I’ve been getting Runner’s World magazine for about two years. Each time my subscription nears the end, I decide to let it expire because I’m no longer learning anything new from the magazine. Then I get an issue that really addresses something that’s on my mind.
What’s on my mind lately? I’ve been bothered by the fact that my long runs are still at a very slow pace. I thought doing track workouts would make my long slow distance pace automatically improve, but I haven’t seen that. I feel like I just slog thru them and I might as well be walking.
The September 2006 issue of Runner’s World has an article entitled “Long Runs: Here’s Your Perfect Pace”. Here are some interesting points of the article:
- running slow trains your body to do just that: run slow!
- runners who qualified for the us olympic marthon ran roughly 28% of their weekly miles at marathon pace or faster.
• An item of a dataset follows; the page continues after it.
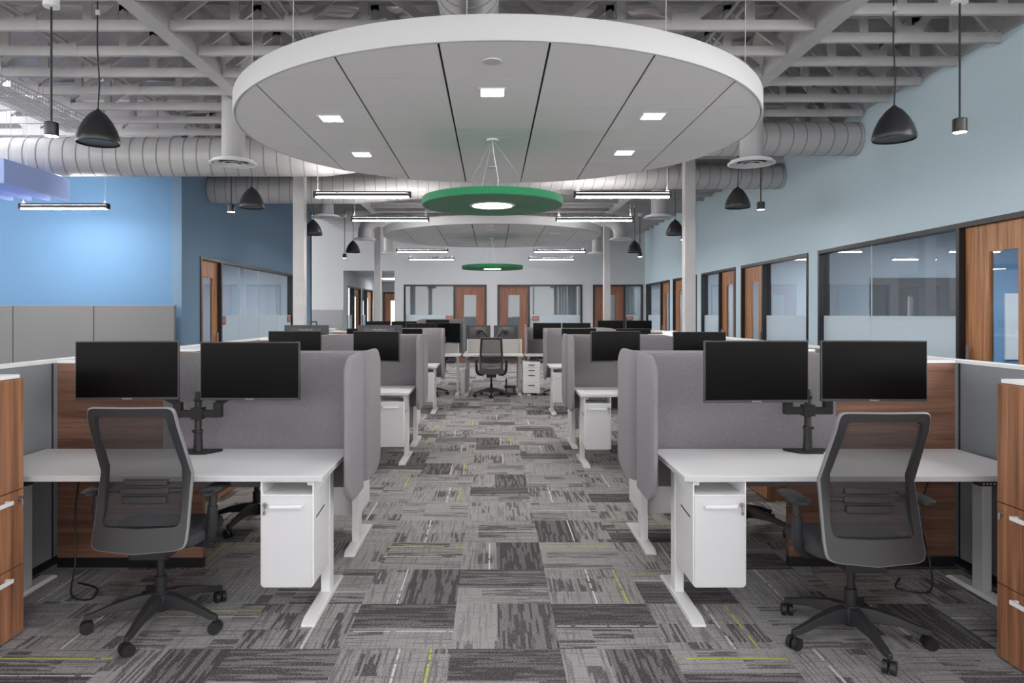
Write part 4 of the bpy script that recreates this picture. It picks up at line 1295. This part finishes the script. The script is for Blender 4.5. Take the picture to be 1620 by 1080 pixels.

This means that they did some part of their long runs at marathlon pace or faster.
- Paces:
- EZ Pace is one minute per mile slower than marathon pace.
- MP is your marathon goal pace.
- LT is lactate threshold pace ~ 30-50 seconds faster than MP
- RTYP is Run till you Puke pace – in other words, as fast as you can as long as you can.
- New Strategies for pacing a long run:
- One week do your long run at EZ, and the next week do it at MP.
- Work on doing progressively longer segments of your long runs at MP until approximately 15 of the 20 miles are at MP
- Start with 2 miles at EZ pace; then do 4×2 miles at LT, joggine easy for 2 minutes between. End with 10 miles at EZ.
- Do the last 3 or 4 miles of the long run at LT pace.
- Khalid Khannouchi* does this for his long runs: Negative Split the long run. Warm up for several miles. Then run at 15-20 seconds slower than MP. The last three miles, go all out.
*Khalid Khannouchi is a Kenyan runner who is the only marathoner to break 2:06 three times. He must be doing something right!